start

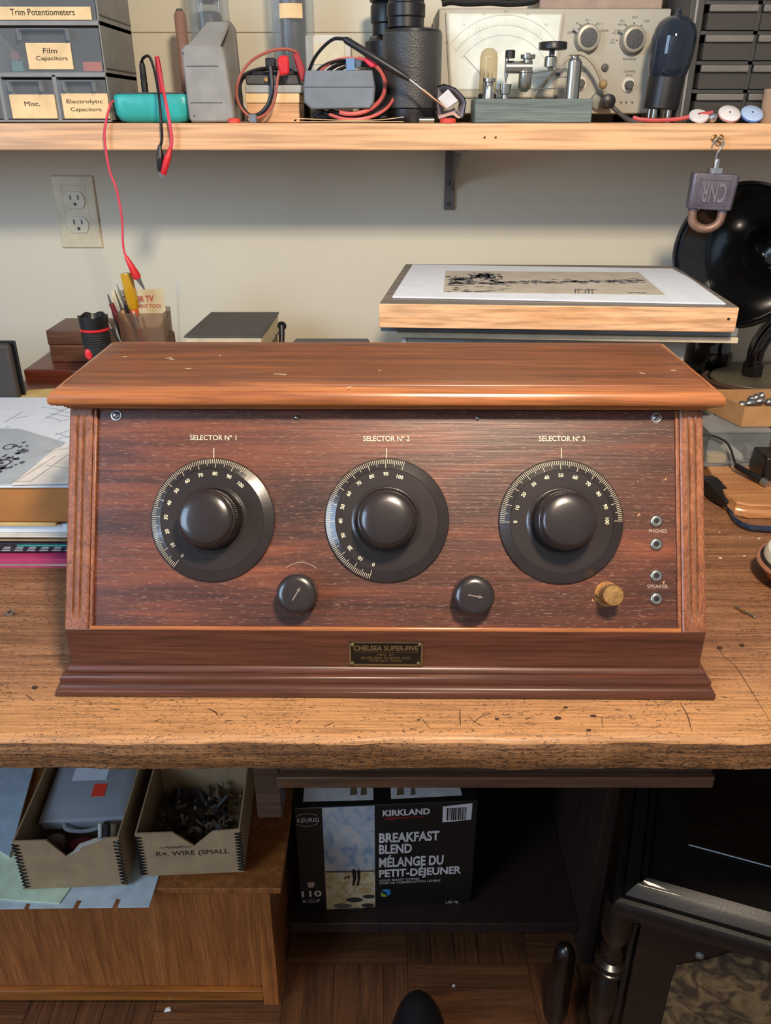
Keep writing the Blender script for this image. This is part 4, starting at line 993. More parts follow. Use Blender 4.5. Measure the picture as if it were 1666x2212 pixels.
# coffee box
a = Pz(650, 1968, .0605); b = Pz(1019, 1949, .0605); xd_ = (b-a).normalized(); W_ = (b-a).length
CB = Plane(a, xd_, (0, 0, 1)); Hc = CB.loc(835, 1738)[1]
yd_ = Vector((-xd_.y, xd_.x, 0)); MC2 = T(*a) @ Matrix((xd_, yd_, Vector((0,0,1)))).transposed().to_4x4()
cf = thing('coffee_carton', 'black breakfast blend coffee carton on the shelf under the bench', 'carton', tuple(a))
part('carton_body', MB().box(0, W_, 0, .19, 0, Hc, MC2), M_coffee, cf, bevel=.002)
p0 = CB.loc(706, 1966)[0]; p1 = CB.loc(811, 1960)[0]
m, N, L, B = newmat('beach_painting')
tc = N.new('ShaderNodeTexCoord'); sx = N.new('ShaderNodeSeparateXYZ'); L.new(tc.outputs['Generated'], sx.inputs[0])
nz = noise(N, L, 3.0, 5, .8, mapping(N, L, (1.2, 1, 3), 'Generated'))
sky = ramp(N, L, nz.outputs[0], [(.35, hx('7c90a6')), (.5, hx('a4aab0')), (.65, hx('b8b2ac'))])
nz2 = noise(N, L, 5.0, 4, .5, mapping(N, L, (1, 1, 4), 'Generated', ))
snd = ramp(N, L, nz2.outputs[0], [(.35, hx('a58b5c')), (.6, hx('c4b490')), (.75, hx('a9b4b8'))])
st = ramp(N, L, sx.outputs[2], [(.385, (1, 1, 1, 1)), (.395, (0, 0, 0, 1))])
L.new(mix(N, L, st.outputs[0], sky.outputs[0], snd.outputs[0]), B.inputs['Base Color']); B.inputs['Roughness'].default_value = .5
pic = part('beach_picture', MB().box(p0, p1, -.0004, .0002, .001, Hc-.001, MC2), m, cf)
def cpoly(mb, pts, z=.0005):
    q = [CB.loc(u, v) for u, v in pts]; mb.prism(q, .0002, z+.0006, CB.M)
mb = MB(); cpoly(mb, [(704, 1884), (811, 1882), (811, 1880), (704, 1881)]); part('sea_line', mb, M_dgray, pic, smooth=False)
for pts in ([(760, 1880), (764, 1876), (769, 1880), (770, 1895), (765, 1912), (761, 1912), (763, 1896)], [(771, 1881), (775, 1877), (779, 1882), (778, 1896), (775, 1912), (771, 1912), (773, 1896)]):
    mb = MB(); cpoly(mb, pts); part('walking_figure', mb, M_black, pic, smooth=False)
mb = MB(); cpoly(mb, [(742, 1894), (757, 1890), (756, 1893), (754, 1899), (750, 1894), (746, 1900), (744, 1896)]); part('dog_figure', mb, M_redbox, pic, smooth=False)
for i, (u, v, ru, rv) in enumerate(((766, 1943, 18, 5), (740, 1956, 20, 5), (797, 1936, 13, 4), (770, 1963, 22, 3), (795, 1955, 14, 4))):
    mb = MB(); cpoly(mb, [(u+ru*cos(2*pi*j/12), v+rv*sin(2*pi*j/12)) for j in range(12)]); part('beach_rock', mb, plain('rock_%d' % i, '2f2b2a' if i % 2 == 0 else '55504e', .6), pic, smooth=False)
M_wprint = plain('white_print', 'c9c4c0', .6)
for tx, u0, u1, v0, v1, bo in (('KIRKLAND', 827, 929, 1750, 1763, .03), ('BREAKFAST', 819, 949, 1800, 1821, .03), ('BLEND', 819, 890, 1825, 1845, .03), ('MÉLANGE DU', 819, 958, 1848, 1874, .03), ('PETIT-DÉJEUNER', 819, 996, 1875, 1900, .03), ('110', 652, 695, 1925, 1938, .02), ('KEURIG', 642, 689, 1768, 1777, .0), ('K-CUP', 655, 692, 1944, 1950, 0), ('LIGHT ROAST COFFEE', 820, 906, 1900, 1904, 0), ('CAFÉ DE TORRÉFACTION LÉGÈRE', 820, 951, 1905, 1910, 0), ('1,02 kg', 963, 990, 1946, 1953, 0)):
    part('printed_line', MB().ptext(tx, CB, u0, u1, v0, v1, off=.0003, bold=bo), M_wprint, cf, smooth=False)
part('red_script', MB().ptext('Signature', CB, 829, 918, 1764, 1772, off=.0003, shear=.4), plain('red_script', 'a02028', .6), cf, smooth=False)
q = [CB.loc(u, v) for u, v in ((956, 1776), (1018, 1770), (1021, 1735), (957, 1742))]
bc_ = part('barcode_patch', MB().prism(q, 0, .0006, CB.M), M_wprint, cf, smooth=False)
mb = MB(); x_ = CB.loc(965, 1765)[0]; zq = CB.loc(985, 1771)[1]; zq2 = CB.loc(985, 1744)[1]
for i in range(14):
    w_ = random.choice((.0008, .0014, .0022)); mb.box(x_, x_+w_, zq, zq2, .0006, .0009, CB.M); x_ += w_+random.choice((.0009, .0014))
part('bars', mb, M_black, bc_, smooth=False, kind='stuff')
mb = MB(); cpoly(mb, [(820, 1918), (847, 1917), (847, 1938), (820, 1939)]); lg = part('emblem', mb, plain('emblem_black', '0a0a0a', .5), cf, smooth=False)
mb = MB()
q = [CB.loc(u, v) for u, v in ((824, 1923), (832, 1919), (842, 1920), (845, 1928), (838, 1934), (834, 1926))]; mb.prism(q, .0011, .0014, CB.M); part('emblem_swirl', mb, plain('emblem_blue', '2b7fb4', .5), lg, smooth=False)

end

> [The exercise]: Print each line of the material above exactly, with the pictures removed from your copy.

> [Answer for this exercise]:
Keep writing the Blender script for this image. This is part 4, starting at line 993. More parts follow. Use Blender 4.5. Measure the picture as if it were 1666x2212 pixels.
# coffee box
a = Pz(650, 1968, .0605); b = Pz(1019, 1949, .0605); xd_ = (b-a).normalized(); W_ = (b-a).length
CB = Plane(a, xd_, (0, 0, 1)); Hc = CB.loc(835, 1738)[1]
yd_ = Vector((-xd_.y, xd_.x, 0)); MC2 = T(*a) @ Matrix((xd_, yd_, Vector((0,0,1)))).transposed().to_4x4()
cf = thing('coffee_carton', 'black breakfast blend coffee carton on the shelf under the bench', 'carton', tuple(a))
part('carton_body', MB().box(0, W_, 0, .19, 0, Hc, MC2), M_coffee, cf, bevel=.002)
p0 = CB.loc(706, 1966)[0]; p1 = CB.loc(811, 1960)[0]
m, N, L, B = newmat('beach_painting')
tc = N.new('ShaderNodeTexCoord'); sx = N.new('ShaderNodeSeparateXYZ'); L.new(tc.outputs['Generated'], sx.inputs[0])
nz = noise(N, L, 3.0, 5, .8, mapping(N, L, (1.2, 1, 3), 'Generated'))
sky = ramp(N, L, nz.outputs[0], [(.35, hx('7c90a6')), (.5, hx('a4aab0')), (.65, hx('b8b2ac'))])
nz2 = noise(N, L, 5.0, 4, .5, mapping(N, L, (1, 1, 4), 'Generated', ))
snd = ramp(N, L, nz2.outputs[0], [(.35, hx('a58b5c')), (.6, hx('c4b490')), (.75, hx('a9b4b8'))])
st = ramp(N, L, sx.outputs[2], [(.385, (1, 1, 1, 1)), (.395, (0, 0, 0, 1))])
L.new(mix(N, L, st.outputs[0], sky.outputs[0], snd.outputs[0]), B.inputs['Base Color']); B.inputs['Roughness'].default_value = .5
pic = part('beach_picture', MB().box(p0, p1, -.0004, .0002, .001, Hc-.001, MC2), m, cf)
def cpoly(mb, pts, z=.0005):
    q = [CB.loc(u, v) for u, v in pts]; mb.prism(q, .0002, z+.0006, CB.M)
mb = MB(); cpoly(mb, [(704, 1884), (811, 1882), (811, 1880), (704, 1881)]); part('sea_line', mb, M_dgray, pic, smooth=False)
for pts in ([(760, 1880), (764, 1876), (769, 1880), (770, 1895), (765, 1912), (761, 1912), (763, 1896)], [(771, 1881), (775, 1877), (779, 1882), (778, 1896), (775, 1912), (771, 1912), (773, 1896)]):
    mb = MB(); cpoly(mb, pts); part('walking_figure', mb, M_black, pic, smooth=False)
mb = MB(); cpoly(mb, [(742, 1894), (757, 1890), (756, 1893), (754, 1899), (750, 1894), (746, 1900), (744, 1896)]); part('dog_figure', mb, M_redbox, pic, smooth=False)
for i, (u, v, ru, rv) in enumerate(((766, 1943, 18, 5), (740, 1956, 20, 5), (797, 1936, 13, 4), (770, 1963, 22, 3), (795, 1955, 14, 4))):
    mb = MB(); cpoly(mb, [(u+ru*cos(2*pi*j/12), v+rv*sin(2*pi*j/12)) for j in range(12)]); part('beach_rock', mb, plain('rock_%d' % i, '2f2b2a' if i % 2 == 0 else '55504e', .6), pic, smooth=False)
M_wprint = plain('white_print', 'c9c4c0', .6)
for tx, u0, u1, v0, v1, bo in (('KIRKLAND', 827, 929, 1750, 1763, .03), ('BREAKFAST', 819, 949, 1800, 1821, .03), ('BLEND', 819, 890, 1825, 1845, .03), ('MÉLANGE DU', 819, 958, 1848, 1874, .03), ('PETIT-DÉJEUNER', 819, 996, 1875, 1900, .03), ('110', 652, 695, 1925, 1938, .02), ('KEURIG', 642, 689, 1768, 1777, .0), ('K-CUP', 655, 692, 1944, 1950, 0), ('LIGHT ROAST COFFEE', 820, 906, 1900, 1904, 0), ('CAFÉ DE TORRÉFACTION LÉGÈRE', 820, 951, 1905, 1910, 0), ('1,02 kg', 963, 990, 1946, 1953, 0)):
    part('printed_line', MB().ptext(tx, CB, u0, u1, v0, v1, off=.0003, bold=bo), M_wprint, cf, smooth=False)
part('red_script', MB().ptext('Signature', CB, 829, 918, 1764, 1772, off=.0003, shear=.4), plain('red_script', 'a02028', .6), cf, smooth=False)
q = [CB.loc(u, v) for u, v in ((956, 1776), (1018, 1770), (1021, 1735), (957, 1742))]
bc_ = part('barcode_patch', MB().prism(q, 0, .0006, CB.M), M_wprint, cf, smooth=False)
mb = MB(); x_ = CB.loc(965, 1765)[0]; zq = CB.loc(985, 1771)[1]; zq2 = CB.loc(985, 1744)[1]
for i in range(14):
    w_ = random.choice((.0008, .0014, .0022)); mb.box(x_, x_+w_, zq, zq2, .0006, .0009, CB.M); x_ += w_+random.choice((.0009, .0014))
part('bars', mb, M_black, bc_, smooth=False, kind='stuff')
mb = MB(); cpoly(mb, [(820, 1918), (847, 1917), (847, 1938), (820, 1939)]); lg = part('emblem', mb, plain('emblem_black', '0a0a0a', .5), cf, smooth=False)
mb = MB()
q = [CB.loc(u, v) for u, v in ((824, 1923), (832, 1919), (842, 1920), (845, 1928), (838, 1934), (834, 1926))]; mb.prism(q, .0011, .0014, CB.M); part('emblem_swirl', mb, plain('emblem_blue', '2b7fb4', .5), lg, smooth=False)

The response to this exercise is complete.